Khalife testified that he had been in touch with people in the Iranian government but that it was all part of a ploy to ultimately work as a double agent for Britain, a scheme he developed from watching the TV show “Homeland.”

The BBC reported that he was cleared of perpetrating a bomb hoax at his army barracks at RAF Stafford in 2023, after three wired cannisters were left at the base where he lived and worked.

Authorities said he presented a true risk to national security because of the threat that Iran poses. Police noted that the U.K. has disrupted 20 plots by Iran, including assassination plans.

British security services were not aware of Khalife’s contacts with the Iranians until he contacted MI6, the U.K.’s foreign intelligence service, to offer to work as a double agent.

He reached out to MI6 anonymously, saying he had earned the trust of his Iranian handlers and that they had rewarded him by leaving $2,000 cash ($1,578 pounds) in a dog poo bag in a north London park.

Khalife joined the army at 16 and was assigned to the Royal Corps of Signals, a communications unit that is deployed with battlefield troops, as well as special forces and intelligence squads.

He was told he could not join the intelligence service because his mother is from Iran.

At 17, he reached out to a man connected with Iranian intelligence and began passing along information, prosecutors said.

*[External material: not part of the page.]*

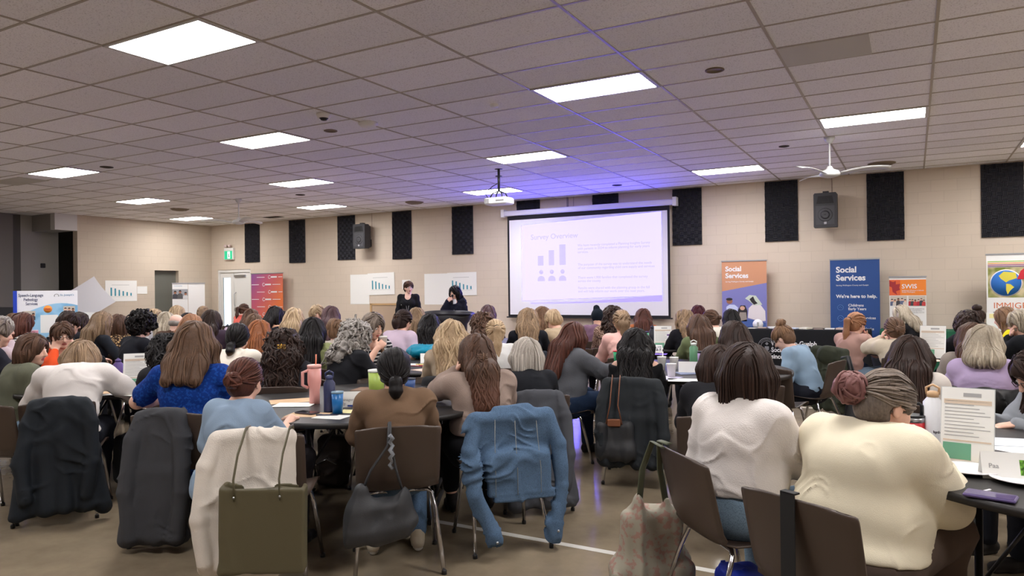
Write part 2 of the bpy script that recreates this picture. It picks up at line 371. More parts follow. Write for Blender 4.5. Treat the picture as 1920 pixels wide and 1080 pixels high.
for i, (x, h_, lb) in enumerate(fl):
    o = fp if i == 0 else copy_tree(fp)
    o.location = (x, YB, HC-.02 if x > -8 else HC-.03); o.scale = (1, 1, h_/1.2)
    tag(o, 'tall black acoustic foam panel '+lb, 'acoustic panel', 'black acoustic foam panels')
for x, lb in ((-2.25, 'above the left end of the screen case'), (-.32, 'above the middle of the screen case')):
    o = foam(.61, .38); o.location = (x, YB, HC-.0); tag(o, 'short black acoustic foam panel '+lb, 'acoustic panel', 'black acoustic foam panels')

# ------------------------------------------------------------------ screen, projector
sc = empty('projection_screen', (-2.42, YB-.17, 0))
Wd = 3.9
SC = mat('screen_case', (222, 220, 228), .4)
MB().box(-.12, 4.05, -.06, .08, 3.26, 3.38, bev=.02).build('case', SC, sc)
MB().box(3.98, 4.06, -.07, .09, 3.24, 3.42).build('bracket', WHITEP, sc); MB().box(-.14, -.06, -.07, .09, 3.24, 3.42).build('bracket', WHITEP, sc)
BK = mat('screen_black', (14, 12, 22), .8)
MB().box(0, Wd, -.002, 0, 3.16, 3.27).box(0, .05, -.002, 0, .95, 3.16).box(Wd-.05, Wd, -.002, 0, .95, 3.16).box(0, Wd, -.002, 0, .9, .95).build('border', BK, sc)
MB().box(-.04, Wd+.04, -.02, .015, .875, .905).build('bottom_bar', BLK, sc)
SURF = mat('screen_fabric', (228, 226, 232), .8)
MB().box(.05, Wd-.05, -.002, 0, .95, 3.16).build('fabric', SURF, sc)
# projected image : emissive picture cast on the fabric
PRJ = mat('projected_light', (80, 80, 84), .9, emit=(.84, .74, 9.0), es=1.0)
PR2 = mat('projected_text', (78, 76, 84), .9, emit=(.62, .54, 6), es=1.0)
PR3 = mat('projected_band', (70, 66, 84), .9, emit=(.50, .40, 5), es=1.0)
im = MB().poly([(.38, 1.27), (3.72, 1.38), (3.72, 3.14), (.38, 3.02)], -.006, -.003).build('projected_slide', PRJ, sc)
MB().poly([(.6, 1.22), (2.0, 1.25), (3.72, 1.38), (3.72, 1.3), (3.72, 1.26), (.6, 1.21)], -.008, -.006).build('slide_band', PR3, im)
text('Survey Overview', .17, (.62, -.008, 2.68), PR2, im, 'slide_heading', bold=.004, rot=(math.pi/2, 0, 0))
ic = MB()
for k in range(3):
    x = .88+k*.27; ic.lathe([(0, -.001), (.05, -.001), (.05, 0), (0, 0)], (x, -.007, 1.93), 16, ax='y'); ic.poly([(x-.09, 1.72)]+[(x+.09*math.cos(a), 1.76+.08*math.sin(a)) for a in np.linspace(math.pi, 0, 9)]+[(x+.09, 1.72)], -.008, -.006)
ic.box(.8, .94, -.008, -.006, 2.08, 2.3).box(1.08, 1.21, -.008, -.006, 2.08, 2.42).box(1.35, 1.5, -.008, -.006, 2.08, 2.54)
ic.build('slide_figures', PR2, im)
para = ['We have recently completed a Planning Insights Survey\nwith parents in 2024 to inform planning for early years\nservices.', 'The purpose of the survey was to understand the needs\nof our community regarding child care supply and services',
        'There were 1,900 families that completed the survey\nacross the county.', 'Results were shared with the planning group in the fall\nand will help inform our work over the next years.']
for t_, z in zip(para, (2.48, 2.05, 1.76, 1.53)): text(t_, .075, (1.8, -.008, z), PR2, im, 'slide_text', bold=.006)
# pole strap below the screen and hanging cable
tag(MB().box(0, .04, -.03, 0, -.6, 0).box(.2, .21, -.01, 0, -.6, 0).build('cable_conduit', mat('conduit_paint', (150, 138, 135), .6)), 'vertical cable conduit on wall below the projection screen', 'conduit').location = (-.36, YB, .88)
tag(MB().box(0, .035, -.03, 0, -.28, 0).box(.16, .17, -.01, 0, -.3, 0).build('cable_conduit', MATS['conduit_paint']), 'short cable conduit on wall above the screen case', 'conduit').location = (-.95, YB, HC)
pr = empty('projector', tuple(at(935, 317, z=HC)))
CHR = mat('chrome', (200, 200, 205), .12, metal=1)
pj = R_(0)
MB().box(-.22, .22, -.15, .15, -.62, -.5, bev=.02).build('body', mat('projector_white', (228, 228, 226), .4), pr)
MB().lathe([(0, -.03), (.045, -.03), (.05, 0), (.04, .01), (0, .01)], (.1, .16, -.56), 16, ax='y').build('lens', mat('lens_glass', (40, 35, 80), .1), pr)
g = MB(); 
for i in range(5): g.box(-.2+i*.018, -.192+i*.018, -.153, -.149, -.6, -.52)
g.box(.02, .18, -.153, -.149, -.575, -.545).build('vent_slats', mat('vent_grey', (120, 120, 118), .5), pr)
MB().tube([(0, 0, 0), (0, 0, -.38)], .022, 12).lathe([(0, -.004), (.07, -.004), (.07, .0), (0, .0)], (0, 0, 0), 16).lathe([(.0, -.01), (.06, -.01), (.06, 0), (0, 0)], (0, 0, -.12), 16).build('pole', BLK, pr)
MB().tube([(-.12, -.1, -.5), (-.1, -.05, -.42), (0, 0, -.38)], .012, 6).tube([(.12, .1, -.5), (.1, .05, -.42), (0, 0, -.38)], .012, 6).tube([(-.12, .1, -.5), (-.08, .05, -.42), (0, 0, -.38)], .012, 6).tube([(.12, -.1, -.5), (.08, -.05, -.42), (0, 0, -.38)], .012, 6).build('mount_arms', BLK, pr)
MB().tube([(-.18, -.05, -.5), (-.24, -.06, -.42), (-.12, -.03, -.3), (-.03, 0, -.25)], .008, 6).build('cable', BLK, pr)
tag(pr, 'white projector hanging from the ceiling on a black pole', 'projector')
tag(sc, 'pull-down projection screen with black border and pale survey slide', 'projection screen')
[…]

He was given NATO secret security clearance when he took part in a joint exercise at Fort Cavazos in Texas in early 2021.

The judge noted that his security breaches while on U.S. soil could have caused diplomatic damage.

Khalife’s escape from the Victorian-era prison drew attention to larger failures in the nation’s aging and overcrowded correctional system. An inquiry is currently underway into how Khalife was able to escape and whether others helped.

An audit found 81 security failings at the prison, the BBC reported. It also resulted in upgrades being made to CCTV cameras which had not worked for more than a year, the prison’s Independent Monitoring Board said.

Two men have been arrested on charges of helping him after he escaped.